От толпы глаза переходят на улицу, дома.
Отвык от таких широких улиц, от больших из камня и из кирпича сделанных домов. Тут же и громадные склады с громадными каменными заборами — все это массивно, прочно, твердо построено. Слегка изгибающиеся крыши крыты темной черепицей, и белые полоски извести, на которой сложены они, подчеркивают красоту работы.
Так же разделаны швы темного кирпича, цвет, достигаемый особой выкалкой с заливкой водой (очень часто, впрочем, в ущерб прочности).
На каждом шагу стремление не только к прочному, но и к красивому, даже изящному…
Эти драконы, эти сигнальные мачты, красные столбы, красные продольные вывески с золотыми буквами, с птичьими клетками, магазины с цветами.
Н. Е. сделал нетерпеливое движение, и сейчас же от него отошли все любопытные.

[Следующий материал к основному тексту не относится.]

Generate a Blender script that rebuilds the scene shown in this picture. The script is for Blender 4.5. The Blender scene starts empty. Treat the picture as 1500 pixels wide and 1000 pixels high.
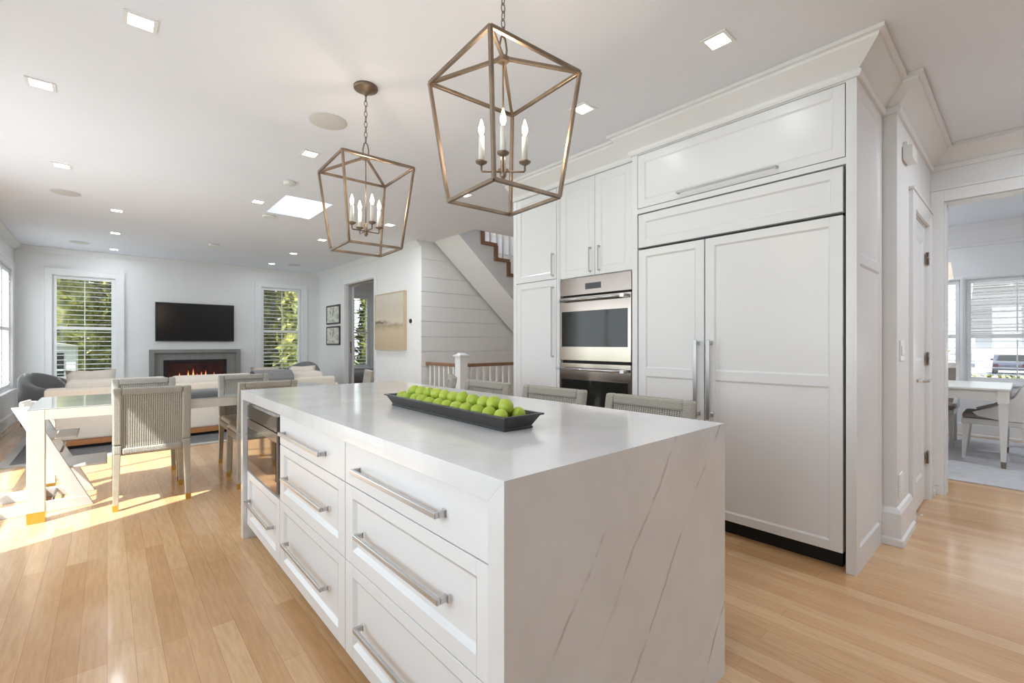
import bpy, bmesh, math, random
from mathutils import Vector, Matrix
random.seed(7)
S = bpy.context.scene
COL = S.collection
PI = math.pi
CEIL = 2.743

# ------------------------------------------------------------------ camera
cam = bpy.data.cameras.new('camera'); camo = bpy.data.objects.new('camera', cam); COL.objects.link(camo)
cam.lens = 669.0 / 1500.0 * 36.0; cam.sensor_width = 36.0; cam.sensor_fit = 'HORIZONTAL'
cam.shift_y = 3.0 / 1500.0
cam.clip_start = 0.05; cam.clip_end = 400
camo.location = (0, 0, 1.2056)
camo.rotation_euler = (PI / 2, 0, -math.atan2(.66332, .74834))
S.camera = camo
S.view_settings.view_transform = 'Standard'; S.view_settings.look = 'None'
S.view_settings.gamma = 1.0; S.view_settings.use_curve_mapping = False
S.view_settings.exposure = 0.0
EXPO = S.view_settings
# ------------------------------------------------------------------ sky
W = bpy.data.worlds.new('sky'); S.world = W; W.use_nodes = True
wn = W.node_tree.nodes; wl = W.node_tree.links; wn.clear()
wo = wn.new('ShaderNodeOutputWorld'); bg = wn.new('ShaderNodeBackground'); wl.new(bg.outputs[0], wo.inputs[0])
tc = wn.new('ShaderNodeTexCoord'); sx = wn.new('ShaderNodeSeparateXYZ'); wl.new(tc.outputs['Generated'], sx.inputs[0])
cr = wn.new('ShaderNodeValToRGB'); wl.new(sx.outputs[2], cr.inputs[0])
cr.color_ramp.elements[0].position = 0.0; cr.color_ramp.elements[0].color = (.93, .97, 1.0, 1)
cr.color_ramp.elements[1].position = 0.7; cr.color_ramp.elements[1].color = (0.72, 0.82, 1.0, 1)
wl.new(cr.outputs[0], bg.inputs[0]); bg.inputs[1].default_value = 2.2
sun = bpy.data.lights.new('sun', 'SUN'); sun.energy = 11.5; sun.angle = math.radians(0.7); sun.color = (1.0, .96, .91)
suno = bpy.data.objects.new('sun', sun); COL.objects.link(suno)
suno.location = (-8, -4, 12)
suno.rotation_euler = Vector((.91, .41, -1.283)).to_track_quat('-Z', 'Y').to_euler()
DL_WATT = 1.3
WINDOW_DAYLIGHT = [((-1.30, 4.885, 1.05), 2.5, 1.7, 30), ((-1.30, 1.1, 1.6), 2.0, 1.2, 31), ((-1.30, 9.405, 1.42), 1.3, 1.75, 26)]
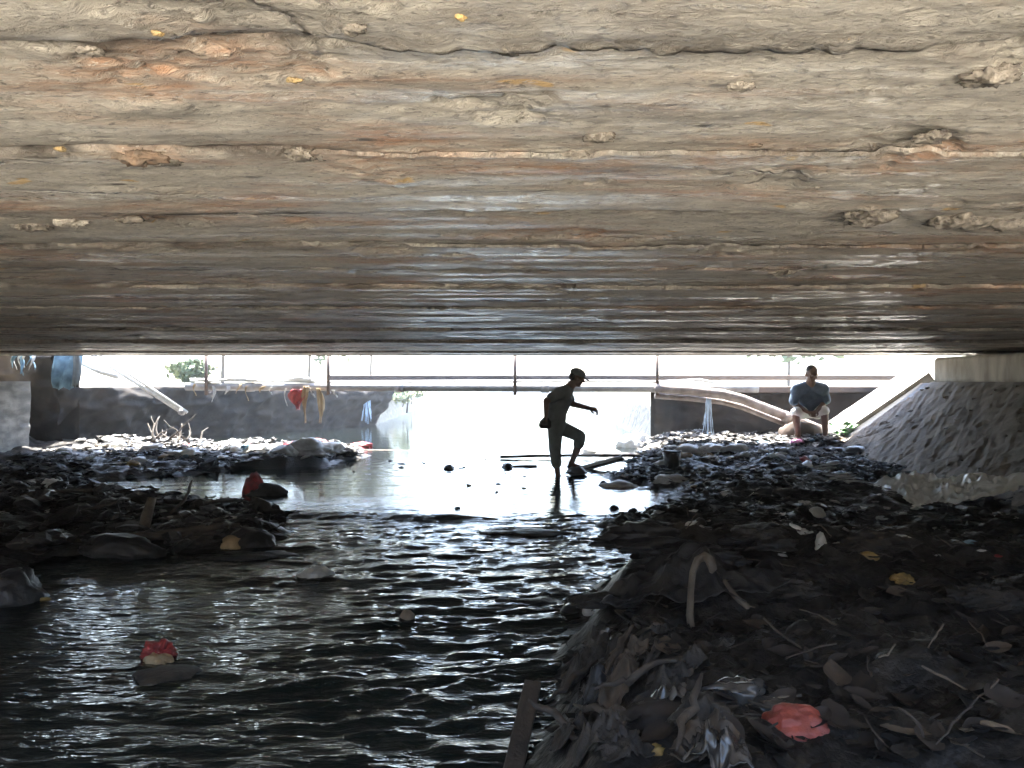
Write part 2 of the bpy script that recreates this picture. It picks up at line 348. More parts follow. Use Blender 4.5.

В ожидании капитана, который ушел разыскивать гостиницу, мы подошли к фруктовой лавке: громадные груши, правда, твердые, но сочные и сладкие, каштаны, вареные, печеные… Боже мой, да ведь это, значит, конец всем тем лишениям, о которых непривыкший и понятия себе не составит.
— А завтра свежие булки, сладкие печенья, — повторяет восторженно В. В. — В гостинице ужин, хороший чай.
Гостиница, ужин, булка, хороший чай, груши, каштаны, эти прекрасные постройки, эти широкие улицы, вся эта оживленная ночная жизнь пристани с ее людом, фонари — и все это после темной, нищей, холодной и голодной Кореи, после всех этих в тихом помешательстве бродящих по своим горным могилам в погоне за счастьем людей. Здесь контраст — энергия, жизнь, какой-то громадный, совсем другой масштаб.
Вся виденная мною Корея перед этим одним уголком какая-то игрушка, с ее игрушечными домиками, обитателями, с их игрушечными, детскими, сказочными интересами.
Конечно, попади я прямо в Китай, все это показалось бы мне иначе: их груши я сравнил бы с нашими, их одноэтажные дома — с нашими до неба этажами, их гавань — с нашей.
Но теперь с масштабом Кореи я проникаюсь сразу глубоким сознанием превосходства китайской культуры и сравнительной мощи одного народа перед другим.
И я точно слышу из туманной лунной дали бессильный шепот милого корейца:
— Да, да, и все потому, что китайцам досталось наше счастье.
В своих сказках кореец облагодетельствовал и Китай, и Маньчжурию, и Японию — все богаты и счастливы за его счет, только он беден и ничего не имеет.
Но он честен, добр, трудолюбив и жизнерадостен среди своих святых гор, своих предков, могил, среди скудных нив, среди невозможных политических условий своего существования: хунхуз, китаец, его собственное правительство — гнетущее, с проклятой думой только о себе. Только о себе, так как нет уже сил поддерживать даже какие-нибудь отдельные классы: и дворяне, и купцы, и крестьяне все спасение свое видят только в государственной службе. Кто там, тот спасен, кто за флагом, до тех никому никакого дела.
Теплая ночь южного города, силуэты юга на каждом шагу, — южные типы, уличная жизнь юга, запах жареных каштанов.
Мы ходим по широким улицам города, отыскивая себе пристанище, мимо нас быстро мелькают с корзинами в руках и что-то кричат китайские подростки.